Communities benefit from payback orders

Unpaid work totalling one and three quarter million hours was imposed on low-level offenders in Scotland as punishment for their crimes in the last year, according to figures released.

 This included work to repair fallen gravestones, clean graffiti off streets and stairwells, remove chewing gum from pavements, renovate elderly care homes and building work to help improve sports facilities for the benefit of the community.

Justice Secretary Kenny MacAskill has now urged local people across Scotland to have their say on the type of work they want to see low level offenders carrying out in their communities next year, with legislation having been brought in which means that communities can nominate projects they want to see work being carried out upon as pay back.

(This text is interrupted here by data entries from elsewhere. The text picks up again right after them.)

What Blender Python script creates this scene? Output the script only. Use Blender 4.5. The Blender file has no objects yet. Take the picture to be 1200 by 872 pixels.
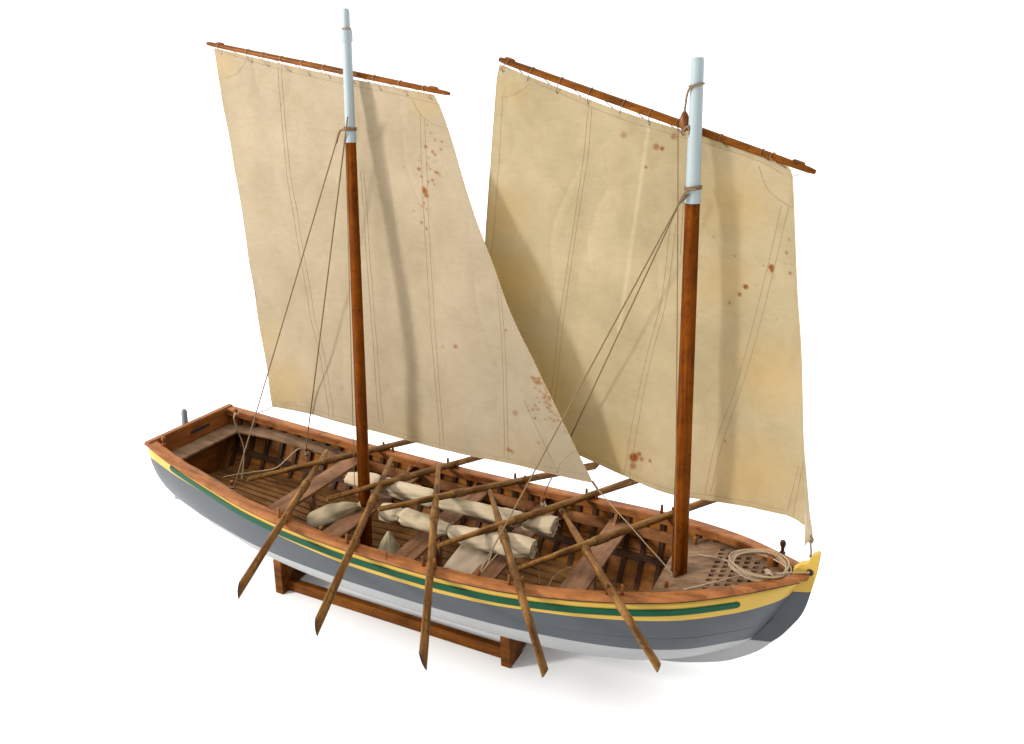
import bpy, math, random
import numpy as np
from mathutils import Vector, Matrix
random.seed(7)
rng = np.random.default_rng(7)
scn = bpy.context.scene
COL = scn.collection
R = math.radians

# ------------------------------------------------------------------ camera
CAM = dict(f=990.0, cx=634.6, cy=280.2, az=R(-24.90), pi=R(10.63), ro=R(0.16),
           loc=np.array([0.44718788, -0.79446949, 0.48720922]))
def cam_axes():
    az, pi, ro = CAM['az'], CAM['pi'], CAM['ro']
    d = np.array([math.sin(az)*math.cos(pi), math.cos(az)*math.cos(pi), -math.sin(pi)])
    r = np.cross(d, [0, 0, 1.0]); r /= np.linalg.norm(r); u = np.cross(r, d)
    c, s = math.cos(ro), math.sin(ro)
    return c*r+s*u, -s*r+c*u, d
CR, CU, CD = cam_axes()
def at(px, py, x=None, y=None, z=None):
    """point of the place seen at a photo position, on a plane x=, y= or z= of the model"""
    o = CAM['loc']; v = CD + CR*(px-CAM['cx'])/CAM['f'] - CU*(py-CAM['cy'])/CAM['f']
    t = (x-o[0])/v[0] if x is not None else (y-o[1])/v[1] if y is not None else (z-o[2])/v[2]
    return o + t*v
def proj(p):
    v = np.asarray(p, float)-CAM['loc']; w = v@CD
    return np.array([CAM['cx']+CAM['f']*(v@CR)/w, CAM['cy']-CAM['f']*(v@CU)/w])

cd = bpy.data.cameras.new('camera'); cam = bpy.data.objects.new('camera', cd); COL.objects.link(cam)
cd.sensor_fit = 'HORIZONTAL'; cd.sensor_width = 36; cd.lens = CAM['f']/1200*36
cd.shift_x = (600-CAM['cx'])/1200; cd.shift_y = (CAM['cy']-436)/1200
cd.clip_start = .01; cd.clip_end = 200
M = Matrix(((CR[0], CU[0], -CD[0], CAM['loc'][0]), (CR[1], CU[1], -CD[1], CAM['loc'][1]),
            (CR[2], CU[2], -CD[2], CAM['loc'][2]), (0, 0, 0, 1)))
cam.matrix_world = M; scn.camera = cam

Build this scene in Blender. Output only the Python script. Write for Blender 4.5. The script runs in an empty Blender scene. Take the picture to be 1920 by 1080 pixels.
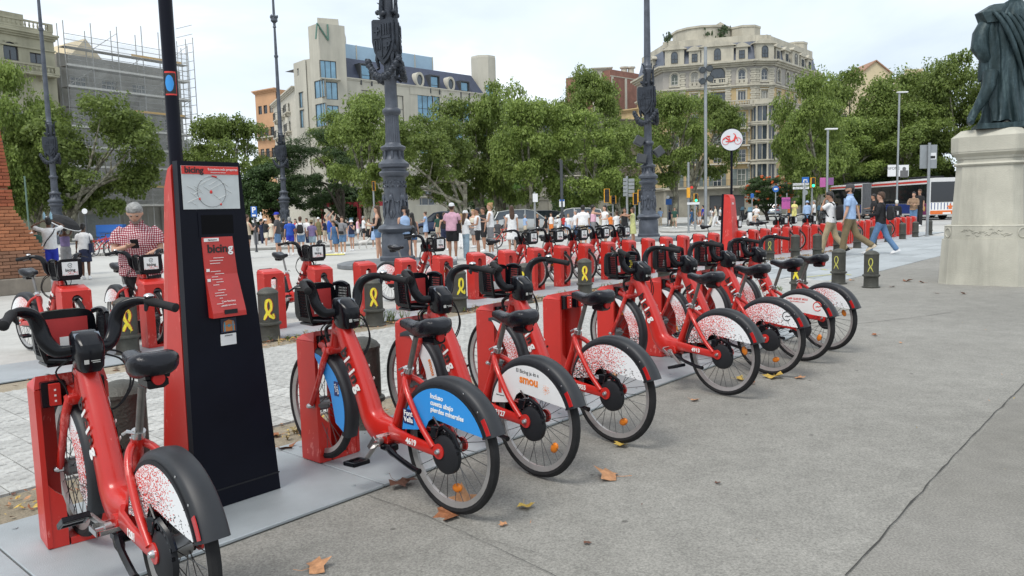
import bpy, math, random
import numpy as np
from math import sin, cos, pi, radians as R
from mathutils import Vector, Matrix, Euler, noise
random.seed(7)
SC = bpy.context.scene
COL = SC.collection
V = Vector
# ---------------------------------------------------------------- camera
FOC, PITCH, ROLL, EYE = 1440.0, R(5.71), R(1.5), 1.5
_f = V((0, cos(PITCH), -sin(PITCH))); _u0 = V((0, sin(PITCH), cos(PITCH))); _r0 = V((1, 0, 0))
_r = _r0*cos(ROLL) - _u0*sin(ROLL); _u = _u0*cos(ROLL) + _r0*sin(ROLL)
CAMP = V((0, 0, EYE))
cd = bpy.data.cameras.new('camera'); cam = bpy.data.objects.new('camera', cd); COL.objects.link(cam)
m3 = Matrix((_r, _u, -_f)).transposed()
cam.matrix_world = Matrix.Translation(CAMP) @ m3.to_4x4()
cd.sensor_width = 36; cd.lens = 36*FOC/1920; cd.clip_start = .05; cd.clip_end = 2000
SC.camera = cam
# ---------------------------------------------------------------- light, sky, exposure
SUN_EL, SUN_AZ = R(58), R(215)
W = bpy.data.worlds.new('World'); SC.world = W; W.use_nodes = True
nt = W.node_tree; nt.nodes.clear(); N = nt.nodes.new; L = nt.links.new
out = N('ShaderNodeOutputWorld'); bg = N('ShaderNodeBackground'); bg.inputs[1].default_value = .108
sky = N('ShaderNodeTexSky'); sky.sky_type = 'NISHITA'; sky.sun_disc = False
sky.sun_elevation = SUN_EL; sky.sun_rotation = SUN_AZ; sky.air_density = 1; sky.dust_density = 2
tc = N('ShaderNodeTexCoord'); mp = N('ShaderNodeMapping'); mp.inputs['Scale'].default_value = (1.0, 1.0, 2.6); mp.inputs['Location'].default_value = (2.3, .4, .2)
n1 = N('ShaderNodeTexNoise'); n1.inputs['Scale'].default_value = 2.1; n1.inputs['Detail'].default_value = 7; n1.inputs['Roughness'].default_value = .52; n1.inputs['Distortion'].default_value = .35
rp = N('ShaderNodeValToRGB'); e = rp.color_ramp.elements
e[0].position = .33; e[0].color = (5.3, 6.0, 6.7, 1); e[1].position = .68; e[1].color = (9.4, 9.6, 9.8, 1)
m = e = rp.color_ramp.elements.new(.5); m.color = (6.6, 7.3, 8.0, 1)
mx = N('ShaderNodeMixRGB'); mx.inputs[0].default_value = .9
L(tc.outputs['Generated'], mp.inputs[0]); L(mp.outputs[0], n1.inputs[0]); L(n1.outputs[0], rp.inputs[0])
L(sky.outputs[0], mx.inputs[1]); L(rp.outputs[0], mx.inputs[2]); L(mx.outputs[0], bg.inputs[0]); L(bg.outputs[0], out.inputs[0])
sl = bpy.data.lights.new('sun', 'SUN'); sl.energy = 1.7; sl.angle = R(22); sl.color = (1, .96, .9)
so = bpy.data.objects.new('sun', sl); COL.objects.link(so)
sd = V((sin(SUN_AZ)*cos(SUN_EL), cos(SUN_AZ)*cos(SUN_EL), sin(SUN_EL)))
so.rotation_euler = sd.to_track_quat('Z', 'Y').to_euler()
so.location = (0, 0, 40)
vs = SC.view_settings; vs.view_transform = 'Standard'; vs.look = 'None'; vs.gamma = 1; vs.use_curve_mapping = False; vs.exposure = 0.5
try:
    SC.cycles.max_bounces = 6; SC.cycles.diffuse_bounces = 2; SC.cycles.glossy_bounces = 2; SC.cycles.transmission_bounces = 4; SC.cycles.transparent_max_bounces = 8
except Exception: pass

# ---------------------------------------------------------------- placing helpers
def ray(px, py): return _f*FOC + _r*(px-960) - _u*(py-540)
def gnd(px, py, z=0.0):
    d = ray(px, py); return CAMP + d*((z-EYE)/d.z)
def at(px, py, Y):
    d = ray(px, py); return CAMP + d*(Y/d.y)
def zat(px, py, Y): return at(px, py, Y).z
TH = R(48.8); DV = V((cos(TH), sin(TH), 0)); FV = V((-sin(TH), cos(TH), 0)); O0 = V((-.28, 3.785, 0))
def PT(t, s, z=0.0): return O0 + DV*t + FV*s + V((0, 0, z))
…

Mr MacAskill said: “This Government is working hard to ensure that Scotland is a safe place to live. Recorded crime at its lowest level for 37 years, supported by the work of more than 1,000 extra police officers in communities.

“These figures reflect the first full year of the Community Payback Order being used by the courts to bring offenders to justice.

“Punishment should be tough and we want to see low level offenders out making improvements to local communities as pay back for the damage they have done. Today’s statistics show that is happening with one and three quarters million hours of unpaid work imposed on offenders last year and communities are reaping the benefits right across the country.

“Whether it’s building work to renovate community facilities like changing facilities and bowling clubs, clearing chewing gum from our town centres or shovelling snow and ice to benefit members of the public, I have seen plenty of examples where CPOs are working and making a difference.”